La Svizzera è una terra che può vantare, già dagli anni ’80, una scena musicale ridotta ma con picchi qualitativi stratosferici; basti pensare al leggendario binomio Celtic Frost-Coroner. Uscendo dal territorio del metal old school e addentrandoci in quello dell’hardcore e dello stoner contemporanei, ci troviamo davanti agli Heavy Harvest, promotori — insieme ai connazionali Fat Wang, di cui parlammo tempo fa — di un connubio veramente notevole di stoner, hardcore e noise rock. Attivi dal 2011, nati come quartetto stoner ed evolutisi in un power trio negli ultimi anni, arrivano alla seconda uscita, Iron Lung, con idee molto chiare e schiette: unire le dissonanze e i riverberi del noise rock con l’intransigenza dell’hardcore, prediligendo una struttura compositiva intrisa di vere e proprie cavalcate ritmiche riconducibili allo stoner.

Già dalla seconda traccia, “Scream”, emergono dei passaggi chitarristici da headbanging automatico (come nello spettacolare finale); ciclici, ridondanti e, allo stesso tempo, accompagnati da riverberi metallici e stridenti. Accanto a questi momenti esaltanti ed energici, ci sono altrettanti punti in cui la pesantezza delle distorsioni e la ruvidezza del cantato sfondano le porte dello sludge più oscuro; “Body Hammer”, già nella prima sezione del disco, svela il lato marcio e tetro degli Heavy Harvest, un distillato della truculenza degli Unsane, inserito in un mix di influenze provenienti da tutte le sottocategorie dell’hardcore.

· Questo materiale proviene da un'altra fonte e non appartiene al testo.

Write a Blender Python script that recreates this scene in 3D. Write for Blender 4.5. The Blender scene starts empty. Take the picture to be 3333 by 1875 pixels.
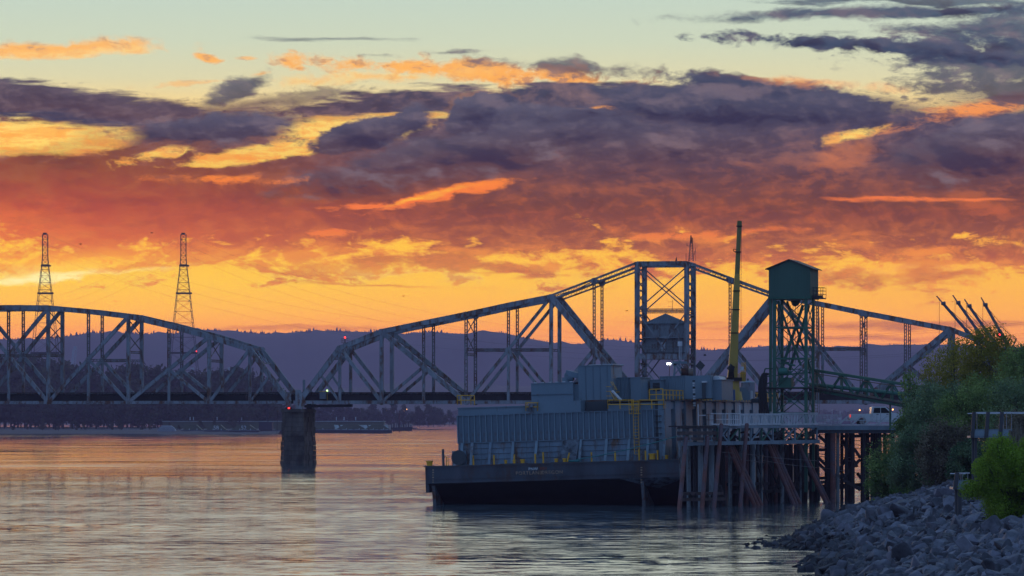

Iron Lung è un disco che, nei sui 33 minuti di durata, non concede un secondo di tregua; un amalgama di riff devastanti, power chord dissonanti e urla metalliche. Un agglomerato di rabbia e frustrazione che, però, non sfocia in un piattume compositivo monocromatico, ma che al contrario si arricchisce di numerosi spunti compositivi: attacchi di pura attitudine punk (“7845-04”), monolitici riff stoner (“Needles”) e ritmiche morbosamente ipnotiche, che strizzano l’occhio agli Shellac e al noise rock made in USA (“Skeleton”). Tutto ciò rappresenta un passo in avanti decisivo nel percorso di questo giovane trio svizzero, una fase di digestione e assimilazione di numerosi spunti che si mischiano tra di loro. Un disco compatto e pienamente soddisfacente che, oltre a essere una piena conferma, può facilmente diventare la rampa di lancio verso sperimentalismi e sonorità ancora più estreme: le carte in regola ci sono tutte e le aspettative non possono che essere alte.